15.12.05

Im CD-Wechsler (Woche 50 / 2005)

**** – Joy Lynn White, «One More Time» (Thortch)
Mit ihren exzellenten Alben «Between Midnight & Hindsight» (1992) und «Wild Love» (1994) für Columbia zu Beginn der Neunzigerjahre sah Joy Lynn White aus wie ein kommender Star. Aber offenbar sagten die Verkaufszahlen etwas anderes, die Plattenfirma liess White fallen. Wohl war ihr zum Verhängnis geworden, was Bobby Bare schon zehn Jahre davor besungen hatte: «Too Rock For Country, Too Country For Rock And Roll». 1997 folgte dann auf Pete Andersons Label Little Dog das nicht minder exzellente Album «Lucky Few». Auf ihrem offiziell vierten Album (effektiv gab sie selber 2002 noch eine CD mit Demoaufnahmen von 1997 bis 2002, «On Her Own», heraus) beweist sie sich erneut sowohl als ausgezeichnete Songschreiberin wie auch als tolle Sängerin. Das klingt mal mehr nach Country, mal mehr nach Rock, aber immer ganz stark. Gut, dass sie auch das schon auf dem Demo-Album veröffentliche, wunderschöne «Girls With Apartments In Nashville», das sie zusammen mit Duane Jarvis geschrieben hat, noch einmal aufnahm:
Girls with apartments in Nashville
They drive beat up old cars
Ride around with their guitar
In the back seat
They have their dreams
They have their dreams

**** – The Peasall Sisters, «Home To You» (Dualtone)
Bei singenden Kindern bin ich prinzipiell skeptisch. Bei den Peasall Sisters – Sarah (18), Hannah (14) und Leah (12) – war ich jedoch schon 2002 vom Debüt «First Offering» angetan. Mit dem zweiten Album «Home To You» legen die drei Schwestern mit den schönen Stimmen jetzt noch zu. Die Peasall Sisters stehen mit ihren Songs, ihrem Sound, ihrem Gesangsstil klar in der Tradition der legendären Carter Family. Das unterstreicht auch die Person des Produzenten: John Carter Cash, der Sohn von June Carter und Johnny Cash. Neben einigen Traditionals und dem Carter-Family-Song «I Will Never Marry» präsentieren die Mädels aus White House, Tennessee, erstmals auch drei selber geschriebene Titel. Geht man davon aus, dass sie sich mit dem Älterwerden auch musikalisch noch weiter entwickeln, kann da in Zukunft noch viel Erfreuliches auf uns zu kommen.

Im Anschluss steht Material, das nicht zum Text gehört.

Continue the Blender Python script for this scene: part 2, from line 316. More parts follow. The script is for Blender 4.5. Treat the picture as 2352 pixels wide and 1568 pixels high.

***1/2 – Gasmoney, «22 Dollars» (self-released)
Gasmoney, ein Trio um Songschreiber, Sänger und Gitarrist Fred Stucky, kommt aus Philadelphia. Die drei Jungs bringen eine bekömmliche Mischung aus Country und Rock ’n’ Roll, die live zweifellos selbst bei den Hängern an der Bar ein Fusswippen auslöst. Irgendwo wurden sie als Mischung aus Hank Williams und Rollings Stones bezeichnet, anderswo wurde ihr Sound mit «als würden die Sex Pistols Country-Songs singen» beschrieben. Beides ist vielleicht etwas gar vermessen, aber auf jeden Fall kann das Trio ganz schön rau zur Sache gehen. Die Aufnahmen, die auf desem Album versammelt sind, entstanden von 2002 bis 2004

*** – Merle Haggard, «Chicago Wind» (Capitol)
The Hag ist zurück auf einem major label. Klar, der Veteran ist sowohl als Songwriter wie als Performer ein sicherer Wert. Das neue Album ist sehr solid, aber viel mehr leider auch nicht.

*** – Bear & The Essentials, «Two Time Fool» (self-released)
Stimmungsvoller Rockabilly der traditionalistischen Art aus Austin, Texas. Billy Horton produzierte das Debüt von Bear (vocals, rhythm guitar), Ethan Shaw (upright bass) und Doug Strahan (lead guitar). Kurz – elf Songs, eigene und ein paar Klassiker in knapp 25 Minuten – und kurzweilig.

*** – Black Water Gospel (Fat Caddy)
Guter Roots-Rock aus Austin, Texas. Produziert und instrumental angereichert (Hammond B3, Wurlitzer, Accordion, Melodica) von Michael Ramos. Auf die Länge wirken die zehn Songs etwas all zu gleichförmig, was das Album je länger es läuft langweiliger macht. Aber ich denke, es lohnt sich zu verfolgen, wie sich Sänger/Gitarrist Juan Gutierrez, Leadgitarrist Jesse Duke, Bassist Dan White und Drummer Andy Morris weiter entwickeln.